** Start Provided information **

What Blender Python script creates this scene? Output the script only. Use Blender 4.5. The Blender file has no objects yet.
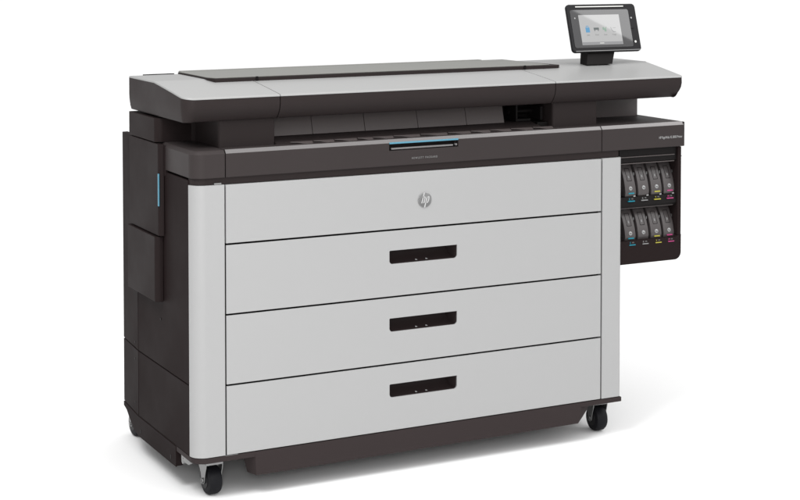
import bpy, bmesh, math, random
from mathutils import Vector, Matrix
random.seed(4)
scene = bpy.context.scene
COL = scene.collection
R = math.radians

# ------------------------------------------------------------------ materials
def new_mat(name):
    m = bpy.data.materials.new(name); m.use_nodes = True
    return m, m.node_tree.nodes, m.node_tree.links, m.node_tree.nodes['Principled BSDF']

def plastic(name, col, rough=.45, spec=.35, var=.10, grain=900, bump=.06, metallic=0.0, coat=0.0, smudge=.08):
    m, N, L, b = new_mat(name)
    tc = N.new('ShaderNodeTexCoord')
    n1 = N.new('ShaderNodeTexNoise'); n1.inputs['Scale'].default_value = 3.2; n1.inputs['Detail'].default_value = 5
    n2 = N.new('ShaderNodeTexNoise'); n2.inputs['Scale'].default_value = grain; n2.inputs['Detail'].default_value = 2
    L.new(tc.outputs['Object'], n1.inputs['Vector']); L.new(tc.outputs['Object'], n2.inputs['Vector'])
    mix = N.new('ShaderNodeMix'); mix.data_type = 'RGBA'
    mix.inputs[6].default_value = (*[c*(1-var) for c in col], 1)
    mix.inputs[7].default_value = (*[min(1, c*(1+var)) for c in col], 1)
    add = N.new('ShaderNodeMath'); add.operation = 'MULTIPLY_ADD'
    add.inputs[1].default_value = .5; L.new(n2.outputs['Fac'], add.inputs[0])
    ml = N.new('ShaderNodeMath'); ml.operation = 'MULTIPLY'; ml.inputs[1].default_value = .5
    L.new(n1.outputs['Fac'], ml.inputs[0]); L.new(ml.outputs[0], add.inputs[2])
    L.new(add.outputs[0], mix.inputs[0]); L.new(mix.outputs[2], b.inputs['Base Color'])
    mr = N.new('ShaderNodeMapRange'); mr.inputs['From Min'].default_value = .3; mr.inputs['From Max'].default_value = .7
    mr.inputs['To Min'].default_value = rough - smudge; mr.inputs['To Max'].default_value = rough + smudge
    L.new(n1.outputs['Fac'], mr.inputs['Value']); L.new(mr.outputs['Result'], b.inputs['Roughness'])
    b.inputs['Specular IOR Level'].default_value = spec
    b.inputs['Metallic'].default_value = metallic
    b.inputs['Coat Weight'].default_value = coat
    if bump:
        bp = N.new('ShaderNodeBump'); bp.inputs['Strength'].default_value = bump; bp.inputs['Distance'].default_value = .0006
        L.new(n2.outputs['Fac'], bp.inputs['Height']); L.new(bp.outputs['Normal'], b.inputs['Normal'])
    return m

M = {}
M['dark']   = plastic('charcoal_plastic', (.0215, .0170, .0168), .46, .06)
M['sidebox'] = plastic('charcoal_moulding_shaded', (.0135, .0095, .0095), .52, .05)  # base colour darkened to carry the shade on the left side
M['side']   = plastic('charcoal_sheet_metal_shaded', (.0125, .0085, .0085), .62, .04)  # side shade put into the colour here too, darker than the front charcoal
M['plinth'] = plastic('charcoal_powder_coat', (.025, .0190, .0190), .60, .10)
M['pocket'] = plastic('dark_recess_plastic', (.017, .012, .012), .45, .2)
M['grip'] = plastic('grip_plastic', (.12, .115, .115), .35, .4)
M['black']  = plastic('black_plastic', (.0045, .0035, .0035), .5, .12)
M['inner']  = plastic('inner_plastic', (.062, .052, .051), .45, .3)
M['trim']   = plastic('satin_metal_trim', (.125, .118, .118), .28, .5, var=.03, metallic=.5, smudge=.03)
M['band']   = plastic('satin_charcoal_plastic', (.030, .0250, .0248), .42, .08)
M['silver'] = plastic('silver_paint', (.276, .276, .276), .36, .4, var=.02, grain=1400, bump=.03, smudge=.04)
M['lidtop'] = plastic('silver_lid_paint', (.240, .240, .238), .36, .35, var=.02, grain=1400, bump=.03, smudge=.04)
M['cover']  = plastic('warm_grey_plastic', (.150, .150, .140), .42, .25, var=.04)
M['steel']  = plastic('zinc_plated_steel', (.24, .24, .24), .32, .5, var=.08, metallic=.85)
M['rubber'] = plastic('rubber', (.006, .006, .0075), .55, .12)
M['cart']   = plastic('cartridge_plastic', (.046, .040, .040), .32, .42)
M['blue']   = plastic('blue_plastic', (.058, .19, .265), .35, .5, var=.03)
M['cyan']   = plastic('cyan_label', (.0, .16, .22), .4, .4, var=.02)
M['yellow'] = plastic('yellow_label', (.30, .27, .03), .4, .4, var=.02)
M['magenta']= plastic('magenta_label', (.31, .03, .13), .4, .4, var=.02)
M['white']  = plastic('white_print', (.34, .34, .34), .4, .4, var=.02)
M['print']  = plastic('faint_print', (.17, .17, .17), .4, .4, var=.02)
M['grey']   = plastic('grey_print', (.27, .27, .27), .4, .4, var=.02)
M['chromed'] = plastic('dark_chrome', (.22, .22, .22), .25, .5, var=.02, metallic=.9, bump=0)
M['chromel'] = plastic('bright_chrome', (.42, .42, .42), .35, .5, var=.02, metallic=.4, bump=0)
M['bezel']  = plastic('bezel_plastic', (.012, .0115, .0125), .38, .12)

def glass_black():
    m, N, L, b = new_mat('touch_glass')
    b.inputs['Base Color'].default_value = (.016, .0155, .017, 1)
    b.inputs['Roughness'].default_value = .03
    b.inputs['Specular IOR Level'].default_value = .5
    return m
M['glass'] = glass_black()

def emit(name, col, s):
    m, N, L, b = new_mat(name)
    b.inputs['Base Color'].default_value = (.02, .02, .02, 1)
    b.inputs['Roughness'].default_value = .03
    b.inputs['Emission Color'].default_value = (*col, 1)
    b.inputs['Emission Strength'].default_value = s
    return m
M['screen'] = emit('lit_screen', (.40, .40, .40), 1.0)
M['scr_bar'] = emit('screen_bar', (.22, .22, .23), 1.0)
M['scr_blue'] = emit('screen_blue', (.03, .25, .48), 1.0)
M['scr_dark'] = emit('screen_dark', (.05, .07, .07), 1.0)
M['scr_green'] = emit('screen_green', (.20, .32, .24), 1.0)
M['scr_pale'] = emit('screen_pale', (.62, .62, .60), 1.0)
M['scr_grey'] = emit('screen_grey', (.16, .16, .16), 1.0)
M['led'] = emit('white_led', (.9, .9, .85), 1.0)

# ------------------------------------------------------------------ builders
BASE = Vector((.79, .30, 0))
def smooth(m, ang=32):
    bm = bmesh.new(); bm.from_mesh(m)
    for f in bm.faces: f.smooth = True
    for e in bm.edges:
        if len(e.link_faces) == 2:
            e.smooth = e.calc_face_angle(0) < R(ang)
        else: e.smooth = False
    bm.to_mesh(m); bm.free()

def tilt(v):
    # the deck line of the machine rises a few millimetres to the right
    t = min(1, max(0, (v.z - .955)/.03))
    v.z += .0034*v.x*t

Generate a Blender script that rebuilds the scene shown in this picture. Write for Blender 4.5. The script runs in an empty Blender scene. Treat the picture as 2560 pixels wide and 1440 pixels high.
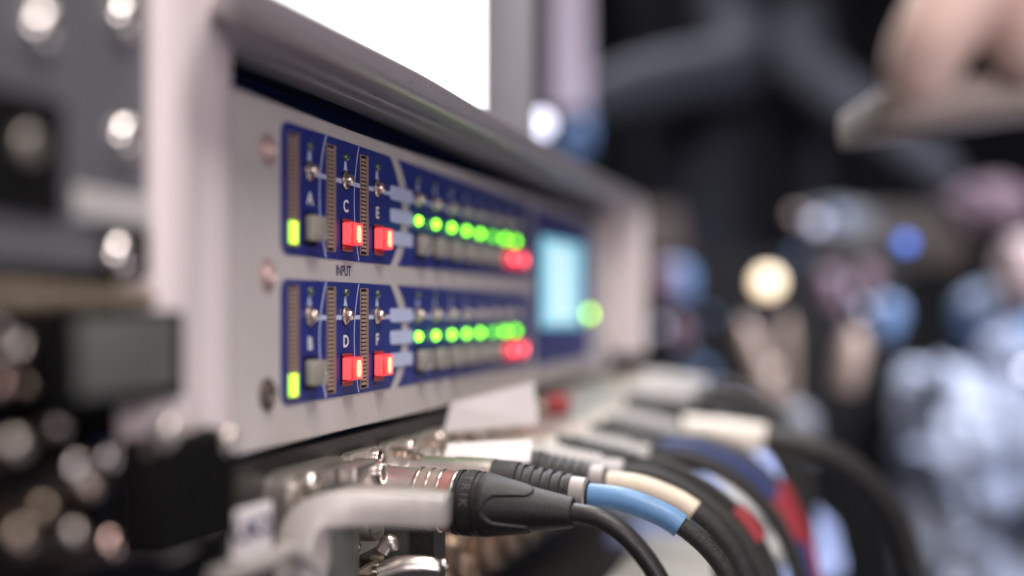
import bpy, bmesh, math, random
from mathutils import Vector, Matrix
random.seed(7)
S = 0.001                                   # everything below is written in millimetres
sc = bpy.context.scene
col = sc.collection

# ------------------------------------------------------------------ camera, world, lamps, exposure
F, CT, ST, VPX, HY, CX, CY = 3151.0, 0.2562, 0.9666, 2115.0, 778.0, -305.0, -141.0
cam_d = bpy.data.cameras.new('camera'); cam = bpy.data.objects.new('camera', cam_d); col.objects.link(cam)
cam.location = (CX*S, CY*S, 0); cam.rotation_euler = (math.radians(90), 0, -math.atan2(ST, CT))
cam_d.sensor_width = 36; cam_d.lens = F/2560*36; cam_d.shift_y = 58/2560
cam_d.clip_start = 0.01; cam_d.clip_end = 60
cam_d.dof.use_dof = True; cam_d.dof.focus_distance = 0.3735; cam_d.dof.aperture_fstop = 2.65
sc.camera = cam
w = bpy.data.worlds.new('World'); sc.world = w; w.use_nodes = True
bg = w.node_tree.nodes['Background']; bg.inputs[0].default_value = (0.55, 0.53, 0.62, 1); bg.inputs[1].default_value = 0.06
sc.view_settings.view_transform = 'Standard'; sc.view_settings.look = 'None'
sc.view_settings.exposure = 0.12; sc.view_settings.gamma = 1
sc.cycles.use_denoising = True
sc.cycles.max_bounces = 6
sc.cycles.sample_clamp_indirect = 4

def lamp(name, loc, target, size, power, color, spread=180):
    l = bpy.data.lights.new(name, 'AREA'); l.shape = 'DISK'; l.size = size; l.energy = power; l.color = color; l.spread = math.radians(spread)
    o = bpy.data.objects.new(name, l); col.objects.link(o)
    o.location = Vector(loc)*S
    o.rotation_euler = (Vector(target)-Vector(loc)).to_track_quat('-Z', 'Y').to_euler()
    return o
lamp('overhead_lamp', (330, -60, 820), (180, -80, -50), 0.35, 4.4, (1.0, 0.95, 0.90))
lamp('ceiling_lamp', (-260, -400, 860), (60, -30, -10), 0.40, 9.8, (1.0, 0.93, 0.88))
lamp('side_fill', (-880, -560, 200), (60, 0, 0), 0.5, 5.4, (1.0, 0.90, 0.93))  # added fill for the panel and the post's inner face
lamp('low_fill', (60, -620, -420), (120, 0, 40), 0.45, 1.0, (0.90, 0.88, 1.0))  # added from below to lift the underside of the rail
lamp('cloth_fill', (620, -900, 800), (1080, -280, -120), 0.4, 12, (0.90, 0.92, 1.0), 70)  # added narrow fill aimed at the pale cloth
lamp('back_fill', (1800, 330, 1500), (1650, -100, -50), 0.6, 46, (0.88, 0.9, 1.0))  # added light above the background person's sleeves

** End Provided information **

## [Do this]
Print the entries as they stand, first line through the line holding "m.node_tree.links, m.node_tree.nodes['Principled BSDF']", with every picture removed.

## [Exercise result]
What Blender Python script creates this scene? Output the script only. Use Blender 4.5. The Blender file has no objects yet.
import bpy, bmesh, math, random
from mathutils import Vector, Matrix
random.seed(4)
scene = bpy.context.scene
COL = scene.collection
R = math.radians

# ------------------------------------------------------------------ materials
def new_mat(name):
    m = bpy.data.materials.new(name); m.use_nodes = True
    return m, m.node_tree.nodes, m.node_tree.links, m.node_tree.nodes['Principled BSDF']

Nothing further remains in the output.